Do the American soldiers and their NATO leaders really understand what Hosseini has shared in THE KITE RUNNER is that piece-by-piece the past can be overcome—however—such recovery takes decades and more importantly a will (or a strong desire) to change by all the hundreds of political and religious factions in Afghanistan?

http://www.spiegel.de/international/germany/0,1518,674081,00.html

Amir had the will to change and to do good. Do the thousands of other tribes, factions, victims, and perpetrators of Afghanistan?

http://www.spiegel.de/international/world/0,1518,674080,00.html


Perhaps NATO and American military’s want or desire to do good, but if the other participants don’t play, perhaps it is time to go home—like the other Great Powers before them.

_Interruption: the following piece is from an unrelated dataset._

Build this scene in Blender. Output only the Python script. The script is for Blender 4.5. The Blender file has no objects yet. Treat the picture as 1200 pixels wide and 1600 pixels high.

http://yglesias.thinkprogress.org/archives/2009/11/public-skeptical-of-afghanistan-troop-increase.php?utm_source=feedburner&utm_medium=feed&utm_campaign=Feed%3A+matthewyglesias+%28Matthew+Yglesias%29



In Haiti we could do good—without even using many weapons. Why not do what is easier and more peaceful until the Afghanis can and actually desire to cooperate in overcoming their past sins?